Would you transcribe all of the data exactly, down to the last character?

* * * * *

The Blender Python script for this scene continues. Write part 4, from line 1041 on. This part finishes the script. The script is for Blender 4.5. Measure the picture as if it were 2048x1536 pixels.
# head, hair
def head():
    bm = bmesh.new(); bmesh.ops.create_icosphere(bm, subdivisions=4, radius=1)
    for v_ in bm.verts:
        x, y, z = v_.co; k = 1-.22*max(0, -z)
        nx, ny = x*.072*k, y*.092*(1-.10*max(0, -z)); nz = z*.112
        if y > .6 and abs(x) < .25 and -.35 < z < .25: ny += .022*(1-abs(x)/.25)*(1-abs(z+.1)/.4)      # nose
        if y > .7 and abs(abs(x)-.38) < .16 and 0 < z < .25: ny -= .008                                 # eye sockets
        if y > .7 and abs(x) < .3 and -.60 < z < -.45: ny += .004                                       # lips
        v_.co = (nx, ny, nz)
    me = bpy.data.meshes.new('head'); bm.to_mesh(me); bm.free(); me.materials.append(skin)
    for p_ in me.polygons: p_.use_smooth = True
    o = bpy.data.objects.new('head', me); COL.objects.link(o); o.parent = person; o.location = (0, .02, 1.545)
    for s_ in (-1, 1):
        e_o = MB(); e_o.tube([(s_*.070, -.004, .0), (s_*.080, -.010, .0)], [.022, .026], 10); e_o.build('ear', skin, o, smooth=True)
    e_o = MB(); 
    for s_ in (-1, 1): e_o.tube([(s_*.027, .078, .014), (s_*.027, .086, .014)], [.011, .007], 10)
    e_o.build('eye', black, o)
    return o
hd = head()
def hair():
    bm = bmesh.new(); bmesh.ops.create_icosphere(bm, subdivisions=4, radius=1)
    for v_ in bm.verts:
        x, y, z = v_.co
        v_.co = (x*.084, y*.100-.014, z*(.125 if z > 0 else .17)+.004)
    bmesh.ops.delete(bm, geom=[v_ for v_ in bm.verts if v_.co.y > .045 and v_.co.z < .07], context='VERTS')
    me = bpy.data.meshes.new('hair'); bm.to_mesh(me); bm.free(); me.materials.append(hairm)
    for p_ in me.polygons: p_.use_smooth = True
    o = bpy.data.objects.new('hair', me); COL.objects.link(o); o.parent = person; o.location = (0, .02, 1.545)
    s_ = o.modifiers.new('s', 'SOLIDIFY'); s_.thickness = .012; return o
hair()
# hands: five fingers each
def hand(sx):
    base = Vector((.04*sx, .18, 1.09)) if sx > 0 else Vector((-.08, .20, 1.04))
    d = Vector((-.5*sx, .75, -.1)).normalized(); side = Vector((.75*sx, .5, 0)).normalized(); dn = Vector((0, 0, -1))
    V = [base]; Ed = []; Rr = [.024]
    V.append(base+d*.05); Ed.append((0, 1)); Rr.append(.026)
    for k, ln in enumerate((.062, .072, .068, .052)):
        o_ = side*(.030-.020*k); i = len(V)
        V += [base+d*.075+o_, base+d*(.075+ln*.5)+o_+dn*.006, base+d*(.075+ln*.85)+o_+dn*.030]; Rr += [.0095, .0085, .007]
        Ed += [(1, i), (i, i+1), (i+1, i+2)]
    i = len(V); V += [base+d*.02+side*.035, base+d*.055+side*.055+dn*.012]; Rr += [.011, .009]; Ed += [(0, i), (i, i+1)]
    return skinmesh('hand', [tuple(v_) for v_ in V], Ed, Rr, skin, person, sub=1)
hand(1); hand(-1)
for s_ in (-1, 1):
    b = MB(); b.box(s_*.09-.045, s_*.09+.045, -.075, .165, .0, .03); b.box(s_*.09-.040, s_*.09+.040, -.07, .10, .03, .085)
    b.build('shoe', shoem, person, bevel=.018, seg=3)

* * * * *

▸ Written answer:
The Blender Python script for this scene continues. Write part 4, from line 1041 on. This part finishes the script. The script is for Blender 4.5. Measure the picture as if it were 2048x1536 pixels.
# head, hair
def head():
    bm = bmesh.new(); bmesh.ops.create_icosphere(bm, subdivisions=4, radius=1)
    for v_ in bm.verts:
        x, y, z = v_.co; k = 1-.22*max(0, -z)
        nx, ny = x*.072*k, y*.092*(1-.10*max(0, -z)); nz = z*.112
        if y > .6 and abs(x) < .25 and -.35 < z < .25: ny += .022*(1-abs(x)/.25)*(1-abs(z+.1)/.4)      # nose
        if y > .7 and abs(abs(x)-.38) < .16 and 0 < z < .25: ny -= .008                                 # eye sockets
        if y > .7 and abs(x) < .3 and -.60 < z < -.45: ny += .004                                       # lips
        v_.co = (nx, ny, nz)
    me = bpy.data.meshes.new('head'); bm.to_mesh(me); bm.free(); me.materials.append(skin)
    for p_ in me.polygons: p_.use_smooth = True
    o = bpy.data.objects.new('head', me); COL.objects.link(o); o.parent = person; o.location = (0, .02, 1.545)
    for s_ in (-1, 1):
        e_o = MB(); e_o.tube([(s_*.070, -.004, .0), (s_*.080, -.010, .0)], [.022, .026], 10); e_o.build('ear', skin, o, smooth=True)
    e_o = MB(); 
    for s_ in (-1, 1): e_o.tube([(s_*.027, .078, .014), (s_*.027, .086, .014)], [.011, .007], 10)
    e_o.build('eye', black, o)
    return o
hd = head()
def hair():
    bm = bmesh.new(); bmesh.ops.create_icosphere(bm, subdivisions=4, radius=1)
    for v_ in bm.verts:
        x, y, z = v_.co
        v_.co = (x*.084, y*.100-.014, z*(.125 if z > 0 else .17)+.004)
    bmesh.ops.delete(bm, geom=[v_ for v_ in bm.verts if v_.co.y > .045 and v_.co.z < .07], context='VERTS')
    me = bpy.data.meshes.new('hair'); bm.to_mesh(me); bm.free(); me.materials.append(hairm)
    for p_ in me.polygons: p_.use_smooth = True
    o = bpy.data.objects.new('hair', me); COL.objects.link(o); o.parent = person; o.location = (0, .02, 1.545)
    s_ = o.modifiers.new('s', 'SOLIDIFY'); s_.thickness = .012; return o
hair()
# hands: five fingers each
def hand(sx):
    base = Vector((.04*sx, .18, 1.09)) if sx > 0 else Vector((-.08, .20, 1.04))
    d = Vector((-.5*sx, .75, -.1)).normalized(); side = Vector((.75*sx, .5, 0)).normalized(); dn = Vector((0, 0, -1))
    V = [base]; Ed = []; Rr = [.024]
    V.append(base+d*.05); Ed.append((0, 1)); Rr.append(.026)
    for k, ln in enumerate((.062, .072, .068, .052)):
        o_ = side*(.030-.020*k); i = len(V)
        V += [base+d*.075+o_, base+d*(.075+ln*.5)+o_+dn*.006, base+d*(.075+ln*.85)+o_+dn*.030]; Rr += [.0095, .0085, .007]
        Ed += [(1, i), (i, i+1), (i+1, i+2)]
    i = len(V); V += [base+d*.02+side*.035, base+d*.055+side*.055+dn*.012]; Rr += [.011, .009]; Ed += [(0, i), (i, i+1)]
    return skinmesh('hand', [tuple(v_) for v_ in V], Ed, Rr, skin, person, sub=1)
hand(1); hand(-1)
for s_ in (-1, 1):
    b = MB(); b.box(s_*.09-.045, s_*.09+.045, -.075, .165, .0, .03); b.box(s_*.09-.040, s_*.09+.040, -.07, .10, .03, .085)
    b.build('shoe', shoem, person, bevel=.018, seg=3)